DATASET EXTRACT =
[Begin]
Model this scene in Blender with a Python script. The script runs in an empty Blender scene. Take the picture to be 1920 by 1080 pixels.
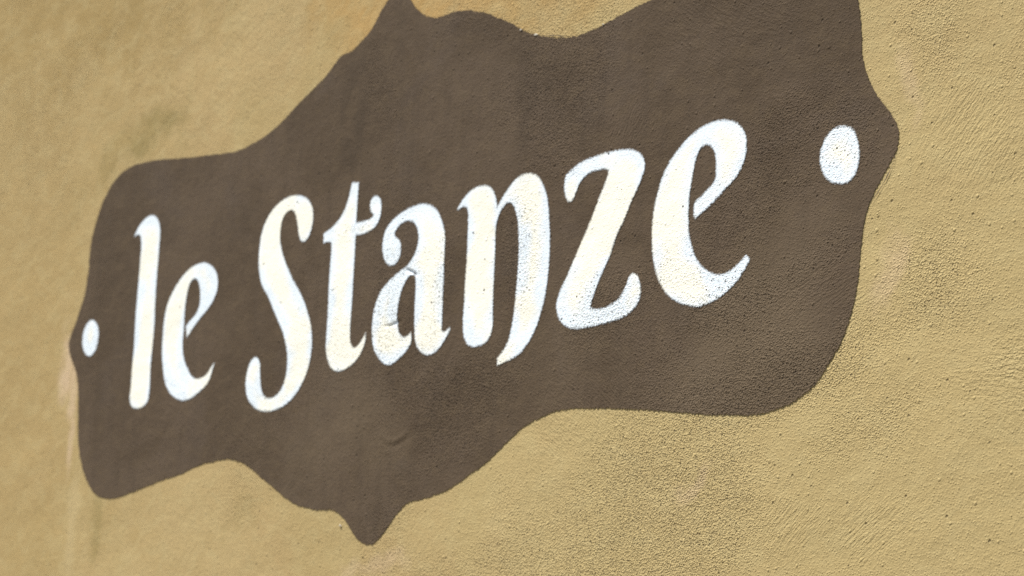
import bpy, math, random
import numpy as np
from mathutils import Matrix, Vector, noise as mnoise

S = bpy.context.scene
COL = S.collection

# ------------------------------------------------------------------ camera
# a telephoto view of the wall taken obliquely from the right, tilted a little upward
CAM_ROT = [[0.5978004, 0.12750965, 0.79143918], [0.80048274, -0.14809184, -0.58077206], [0.04315164, 0.98071917, -0.19059863]]
cam_data = bpy.data.cameras.new("camera")
cam = bpy.data.objects.new("camera", cam_data)
COL.objects.link(cam)
rot = Matrix(CAM_ROT)
cam.matrix_world = Matrix.Translation((2.3128, -1.50664, 1.6)) @ rot.to_4x4()
cam_data.sensor_width = 36.0
cam_data.lens = 4500.0 / 1920.0 * 36.0
cam_data.clip_start = 0.05
cam_data.clip_end = 500.0
cam_data.dof.use_dof = True
cam_data.dof.focus_distance = 2.20
cam_data.dof.aperture_fstop = 9.0
S.camera = cam

# ------------------------------------------------------------------ world and sun
SUN_DIR = Vector((-0.30, -0.34, 0.86)).normalized()      # towards the sun: above and left of the camera
world = bpy.data.worlds.new("World")
S.world = world
world.use_nodes = True
wn = world.node_tree.nodes
bg = wn["Background"]
sky = wn.new("ShaderNodeTexSky")
sky.sky_type = 'NISHITA'
sky.sun_disc = False
sky.sun_elevation = math.asin(SUN_DIR.z)
sky.sun_rotation = math.atan2(SUN_DIR.x, SUN_DIR.y)
world.node_tree.links.new(sky.outputs[0], bg.inputs[0])
bg.inputs[1].default_value = 0.05

sun_data = bpy.data.lights.new("sun", 'SUN')
sun_data.energy = 5.0
sun_data.angle = math.radians(0.5)
sun_data.color = (1.0, 0.955, 0.89)
sun = bpy.data.objects.new("sun", sun_data)
COL.objects.link(sun)
sun.location = SUN_DIR * 20
sun.rotation_euler = SUN_DIR.to_track_quat('Z', 'Y').to_euler()

S.view_settings.view_transform = 'Standard'
S.view_settings.look = 'None'
S.view_settings.gamma = 1.0
S.view_settings.use_curve_mapping = False
S.view_settings.exposure = 0.64
S.render.engine = 'CYCLES'
S.cycles.use_denoising = False        # keep the sand grain crisp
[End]
THE REQUEST = In the copy, include no pictures; restate the listing above exactly.

RESPONSE TO THIS EXERCISE =
Model this scene in Blender with a Python script. The script runs in an empty Blender scene. Take the picture to be 1920 by 1080 pixels.
import bpy, math, random
import numpy as np
from mathutils import Matrix, Vector, noise as mnoise

S = bpy.context.scene
COL = S.collection

# ------------------------------------------------------------------ camera
# a telephoto view of the wall taken obliquely from the right, tilted a little upward
CAM_ROT = [[0.5978004, 0.12750965, 0.79143918], [0.80048274, -0.14809184, -0.58077206], [0.04315164, 0.98071917, -0.19059863]]
cam_data = bpy.data.cameras.new("camera")
cam = bpy.data.objects.new("camera", cam_data)
COL.objects.link(cam)
rot = Matrix(CAM_ROT)
cam.matrix_world = Matrix.Translation((2.3128, -1.50664, 1.6)) @ rot.to_4x4()
cam_data.sensor_width = 36.0
cam_data.lens = 4500.0 / 1920.0 * 36.0
cam_data.clip_start = 0.05
cam_data.clip_end = 500.0
cam_data.dof.use_dof = True
cam_data.dof.focus_distance = 2.20
cam_data.dof.aperture_fstop = 9.0
S.camera = cam

# ------------------------------------------------------------------ world and sun
SUN_DIR = Vector((-0.30, -0.34, 0.86)).normalized()      # towards the sun: above and left of the camera
world = bpy.data.worlds.new("World")
S.world = world
world.use_nodes = True
wn = world.node_tree.nodes
bg = wn["Background"]
sky = wn.new("ShaderNodeTexSky")
sky.sky_type = 'NISHITA'
sky.sun_disc = False
sky.sun_elevation = math.asin(SUN_DIR.z)
sky.sun_rotation = math.atan2(SUN_DIR.x, SUN_DIR.y)
world.node_tree.links.new(sky.outputs[0], bg.inputs[0])
bg.inputs[1].default_value = 0.05

sun_data = bpy.data.lights.new("sun", 'SUN')
sun_data.energy = 5.0
sun_data.angle = math.radians(0.5)
sun_data.color = (1.0, 0.955, 0.89)
sun = bpy.data.objects.new("sun", sun_data)
COL.objects.link(sun)
sun.location = SUN_DIR * 20
sun.rotation_euler = SUN_DIR.to_track_quat('Z', 'Y').to_euler()

S.view_settings.view_transform = 'Standard'
S.view_settings.look = 'None'
S.view_settings.gamma = 1.0
S.view_settings.use_curve_mapping = False
S.view_settings.exposure = 0.64
S.render.engine = 'CYCLES'
S.cycles.use_denoising = False        # keep the sand grain crisp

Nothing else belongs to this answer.